** Start **

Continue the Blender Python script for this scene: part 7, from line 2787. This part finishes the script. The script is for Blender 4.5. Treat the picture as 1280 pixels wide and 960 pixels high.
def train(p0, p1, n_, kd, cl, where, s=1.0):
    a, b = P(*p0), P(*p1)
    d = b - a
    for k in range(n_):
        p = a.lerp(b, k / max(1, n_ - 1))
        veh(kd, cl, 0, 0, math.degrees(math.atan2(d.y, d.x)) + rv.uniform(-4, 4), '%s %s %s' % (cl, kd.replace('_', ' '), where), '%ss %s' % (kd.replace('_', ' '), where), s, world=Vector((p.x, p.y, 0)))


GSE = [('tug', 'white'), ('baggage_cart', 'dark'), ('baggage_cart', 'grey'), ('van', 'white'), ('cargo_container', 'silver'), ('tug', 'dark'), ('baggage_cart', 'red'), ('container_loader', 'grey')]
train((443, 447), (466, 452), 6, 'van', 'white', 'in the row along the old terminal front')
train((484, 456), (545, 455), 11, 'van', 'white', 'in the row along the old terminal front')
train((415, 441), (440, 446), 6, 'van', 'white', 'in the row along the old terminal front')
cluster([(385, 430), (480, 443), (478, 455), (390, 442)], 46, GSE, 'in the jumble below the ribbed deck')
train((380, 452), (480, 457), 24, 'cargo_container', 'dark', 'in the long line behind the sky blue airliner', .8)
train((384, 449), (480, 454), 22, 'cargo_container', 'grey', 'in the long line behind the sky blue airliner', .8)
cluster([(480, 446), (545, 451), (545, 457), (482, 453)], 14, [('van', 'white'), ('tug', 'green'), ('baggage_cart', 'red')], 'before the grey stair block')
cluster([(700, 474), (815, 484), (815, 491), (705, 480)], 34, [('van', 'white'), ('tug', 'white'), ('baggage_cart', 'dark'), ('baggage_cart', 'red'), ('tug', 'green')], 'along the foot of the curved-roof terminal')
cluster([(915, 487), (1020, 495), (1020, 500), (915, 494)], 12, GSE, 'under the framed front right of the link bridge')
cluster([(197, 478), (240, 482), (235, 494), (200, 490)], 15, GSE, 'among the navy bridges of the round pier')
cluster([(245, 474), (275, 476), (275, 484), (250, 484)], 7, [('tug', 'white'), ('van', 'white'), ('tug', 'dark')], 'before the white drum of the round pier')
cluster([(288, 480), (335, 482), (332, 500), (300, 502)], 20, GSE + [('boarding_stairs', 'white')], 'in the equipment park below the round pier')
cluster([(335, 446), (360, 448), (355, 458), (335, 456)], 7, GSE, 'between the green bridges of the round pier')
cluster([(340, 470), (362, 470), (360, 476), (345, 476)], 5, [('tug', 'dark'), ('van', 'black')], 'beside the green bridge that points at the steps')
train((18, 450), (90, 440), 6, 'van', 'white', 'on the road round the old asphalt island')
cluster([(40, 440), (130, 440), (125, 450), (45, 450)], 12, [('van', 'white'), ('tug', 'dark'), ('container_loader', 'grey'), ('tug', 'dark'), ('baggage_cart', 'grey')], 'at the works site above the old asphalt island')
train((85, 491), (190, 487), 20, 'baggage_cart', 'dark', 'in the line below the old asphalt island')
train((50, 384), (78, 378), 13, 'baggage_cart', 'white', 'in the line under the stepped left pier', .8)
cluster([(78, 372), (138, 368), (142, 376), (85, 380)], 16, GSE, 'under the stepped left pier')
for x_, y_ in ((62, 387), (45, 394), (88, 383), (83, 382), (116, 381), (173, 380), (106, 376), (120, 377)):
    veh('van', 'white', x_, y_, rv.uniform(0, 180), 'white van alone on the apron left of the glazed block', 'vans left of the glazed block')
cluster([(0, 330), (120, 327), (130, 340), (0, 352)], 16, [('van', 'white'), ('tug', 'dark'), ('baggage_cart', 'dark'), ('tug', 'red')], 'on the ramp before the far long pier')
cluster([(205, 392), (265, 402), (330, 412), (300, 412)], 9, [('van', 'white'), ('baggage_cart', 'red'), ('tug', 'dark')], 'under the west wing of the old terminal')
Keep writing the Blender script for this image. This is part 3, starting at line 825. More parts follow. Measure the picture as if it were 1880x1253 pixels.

** End **

THE PROBLEM: Output all of the data again. Match it exactly.

SOLUTION FOR THIS PROBLEM:
Continue the Blender Python script for this scene: part 7, from line 2787. This part finishes the script. The script is for Blender 4.5. Treat the picture as 1280 pixels wide and 960 pixels high.
def train(p0, p1, n_, kd, cl, where, s=1.0):
    a, b = P(*p0), P(*p1)
    d = b - a
    for k in range(n_):
        p = a.lerp(b, k / max(1, n_ - 1))
        veh(kd, cl, 0, 0, math.degrees(math.atan2(d.y, d.x)) + rv.uniform(-4, 4), '%s %s %s' % (cl, kd.replace('_', ' '), where), '%ss %s' % (kd.replace('_', ' '), where), s, world=Vector((p.x, p.y, 0)))


GSE = [('tug', 'white'), ('baggage_cart', 'dark'), ('baggage_cart', 'grey'), ('van', 'white'), ('cargo_container', 'silver'), ('tug', 'dark'), ('baggage_cart', 'red'), ('container_loader', 'grey')]
train((443, 447), (466, 452), 6, 'van', 'white', 'in the row along the old terminal front')
train((484, 456), (545, 455), 11, 'van', 'white', 'in the row along the old terminal front')
train((415, 441), (440, 446), 6, 'van', 'white', 'in the row along the old terminal front')
cluster([(385, 430), (480, 443), (478, 455), (390, 442)], 46, GSE, 'in the jumble below the ribbed deck')
train((380, 452), (480, 457), 24, 'cargo_container', 'dark', 'in the long line behind the sky blue airliner', .8)
train((384, 449), (480, 454), 22, 'cargo_container', 'grey', 'in the long line behind the sky blue airliner', .8)
cluster([(480, 446), (545, 451), (545, 457), (482, 453)], 14, [('van', 'white'), ('tug', 'green'), ('baggage_cart', 'red')], 'before the grey stair block')
cluster([(700, 474), (815, 484), (815, 491), (705, 480)], 34, [('van', 'white'), ('tug', 'white'), ('baggage_cart', 'dark'), ('baggage_cart', 'red'), ('tug', 'green')], 'along the foot of the curved-roof terminal')
cluster([(915, 487), (1020, 495), (1020, 500), (915, 494)], 12, GSE, 'under the framed front right of the link bridge')
cluster([(197, 478), (240, 482), (235, 494), (200, 490)], 15, GSE, 'among the navy bridges of the round pier')
cluster([(245, 474), (275, 476), (275, 484), (250, 484)], 7, [('tug', 'white'), ('van', 'white'), ('tug', 'dark')], 'before the white drum of the round pier')
cluster([(288, 480), (335, 482), (332, 500), (300, 502)], 20, GSE + [('boarding_stairs', 'white')], 'in the equipment park below the round pier')
cluster([(335, 446), (360, 448), (355, 458), (335, 456)], 7, GSE, 'between the green bridges of the round pier')
cluster([(340, 470), (362, 470), (360, 476), (345, 476)], 5, [('tug', 'dark'), ('van', 'black')], 'beside the green bridge that points at the steps')
train((18, 450), (90, 440), 6, 'van', 'white', 'on the road round the old asphalt island')
cluster([(40, 440), (130, 440), (125, 450), (45, 450)], 12, [('van', 'white'), ('tug', 'dark'), ('container_loader', 'grey'), ('tug', 'dark'), ('baggage_cart', 'grey')], 'at the works site above the old asphalt island')
train((85, 491), (190, 487), 20, 'baggage_cart', 'dark', 'in the line below the old asphalt island')
train((50, 384), (78, 378), 13, 'baggage_cart', 'white', 'in the line under the stepped left pier', .8)
cluster([(78, 372), (138, 368), (142, 376), (85, 380)], 16, GSE, 'under the stepped left pier')
for x_, y_ in ((62, 387), (45, 394), (88, 383), (83, 382), (116, 381), (173, 380), (106, 376), (120, 377)):
    veh('van', 'white', x_, y_, rv.uniform(0, 180), 'white van alone on the apron left of the glazed block', 'vans left of the glazed block')
cluster([(0, 330), (120, 327), (130, 340), (0, 352)], 16, [('van', 'white'), ('tug', 'dark'), ('baggage_cart', 'dark'), ('tug', 'red')], 'on the ramp before the far long pier')
cluster([(205, 392), (265, 402), (330, 412), (300, 412)], 9, [('van', 'white'), ('baggage_cart', 'red'), ('tug', 'dark')], 'under the west wing of the old terminal')
Keep writing the Blender script for this image. This is part 3, starting at line 825. More parts follow. Measure the picture as if it were 1880x1253 pixels.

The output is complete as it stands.